▸ Short problem:
Restate, exactly and without pictures, the lines from the start of the listing below through the line holding "C = sc.collection".

▸ Data extract:
%%
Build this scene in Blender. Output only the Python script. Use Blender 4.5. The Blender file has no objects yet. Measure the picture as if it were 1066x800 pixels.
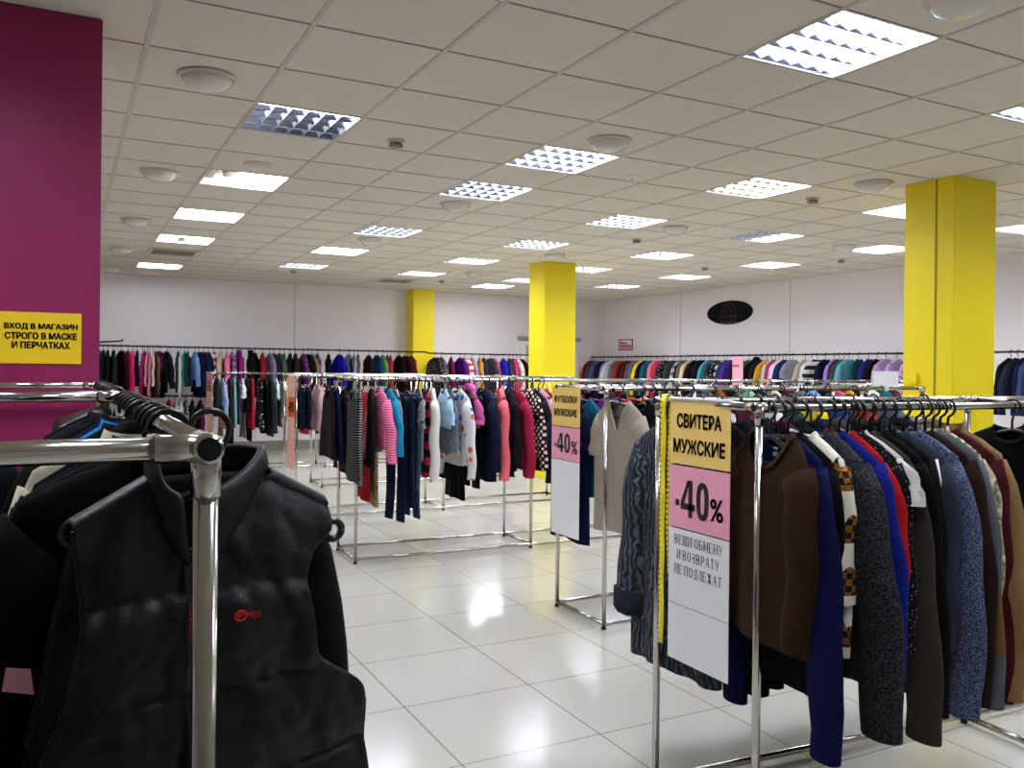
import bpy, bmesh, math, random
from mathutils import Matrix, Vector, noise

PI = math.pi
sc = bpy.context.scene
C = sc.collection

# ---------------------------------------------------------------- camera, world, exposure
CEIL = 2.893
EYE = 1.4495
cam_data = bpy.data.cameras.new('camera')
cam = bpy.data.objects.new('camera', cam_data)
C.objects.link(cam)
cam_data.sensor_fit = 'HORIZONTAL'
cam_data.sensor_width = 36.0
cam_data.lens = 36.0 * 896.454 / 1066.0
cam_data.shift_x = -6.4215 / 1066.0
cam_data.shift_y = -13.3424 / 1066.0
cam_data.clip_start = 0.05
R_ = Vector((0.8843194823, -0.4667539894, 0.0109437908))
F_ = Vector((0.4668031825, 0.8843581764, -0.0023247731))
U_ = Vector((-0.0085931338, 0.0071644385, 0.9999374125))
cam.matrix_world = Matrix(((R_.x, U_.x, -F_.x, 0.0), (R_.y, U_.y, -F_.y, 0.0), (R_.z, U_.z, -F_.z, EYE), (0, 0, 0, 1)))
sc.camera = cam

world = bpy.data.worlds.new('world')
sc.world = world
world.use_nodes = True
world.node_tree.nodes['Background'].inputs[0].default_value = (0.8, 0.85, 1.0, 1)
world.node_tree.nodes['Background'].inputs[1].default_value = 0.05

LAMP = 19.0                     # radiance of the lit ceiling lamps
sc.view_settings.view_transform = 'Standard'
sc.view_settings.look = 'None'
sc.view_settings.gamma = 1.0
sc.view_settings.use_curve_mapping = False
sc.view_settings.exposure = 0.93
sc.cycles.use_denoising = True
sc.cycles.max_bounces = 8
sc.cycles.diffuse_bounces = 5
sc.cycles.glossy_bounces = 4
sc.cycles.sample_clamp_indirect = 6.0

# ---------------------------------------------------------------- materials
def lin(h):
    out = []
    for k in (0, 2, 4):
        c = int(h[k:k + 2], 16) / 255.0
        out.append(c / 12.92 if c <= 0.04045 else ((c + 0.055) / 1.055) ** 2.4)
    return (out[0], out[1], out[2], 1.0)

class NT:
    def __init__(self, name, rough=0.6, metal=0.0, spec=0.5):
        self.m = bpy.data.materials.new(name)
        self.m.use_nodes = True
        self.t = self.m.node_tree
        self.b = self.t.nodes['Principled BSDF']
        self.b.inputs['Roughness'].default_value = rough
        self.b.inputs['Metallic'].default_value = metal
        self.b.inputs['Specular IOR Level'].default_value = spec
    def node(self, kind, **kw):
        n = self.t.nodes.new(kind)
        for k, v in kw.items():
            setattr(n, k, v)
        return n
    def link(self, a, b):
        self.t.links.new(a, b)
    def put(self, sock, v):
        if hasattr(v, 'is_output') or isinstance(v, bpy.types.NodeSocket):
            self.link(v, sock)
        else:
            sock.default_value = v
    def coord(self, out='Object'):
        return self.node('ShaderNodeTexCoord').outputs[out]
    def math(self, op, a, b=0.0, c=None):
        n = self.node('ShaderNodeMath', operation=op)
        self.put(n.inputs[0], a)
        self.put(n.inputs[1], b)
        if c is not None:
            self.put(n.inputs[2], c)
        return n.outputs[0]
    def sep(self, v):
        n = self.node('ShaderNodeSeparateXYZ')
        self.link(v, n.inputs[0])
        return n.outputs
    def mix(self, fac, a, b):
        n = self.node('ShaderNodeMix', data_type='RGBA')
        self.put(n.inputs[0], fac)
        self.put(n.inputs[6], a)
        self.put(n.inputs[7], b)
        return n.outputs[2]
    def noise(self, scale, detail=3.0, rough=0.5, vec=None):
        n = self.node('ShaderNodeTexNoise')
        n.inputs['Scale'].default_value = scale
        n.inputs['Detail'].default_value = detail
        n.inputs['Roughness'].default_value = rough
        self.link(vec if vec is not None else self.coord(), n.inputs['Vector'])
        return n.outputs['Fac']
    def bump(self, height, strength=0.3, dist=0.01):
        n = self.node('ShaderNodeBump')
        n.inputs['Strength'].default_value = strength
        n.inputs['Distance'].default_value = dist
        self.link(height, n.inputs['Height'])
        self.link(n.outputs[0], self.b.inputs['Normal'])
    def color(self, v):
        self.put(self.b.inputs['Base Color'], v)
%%
▸ Solution to this exercise:
Build this scene in Blender. Output only the Python script. Use Blender 4.5. The Blender file has no objects yet. Measure the picture as if it were 1066x800 pixels.
import bpy, bmesh, math, random
from mathutils import Matrix, Vector, noise

PI = math.pi
sc = bpy.context.scene
C = sc.collection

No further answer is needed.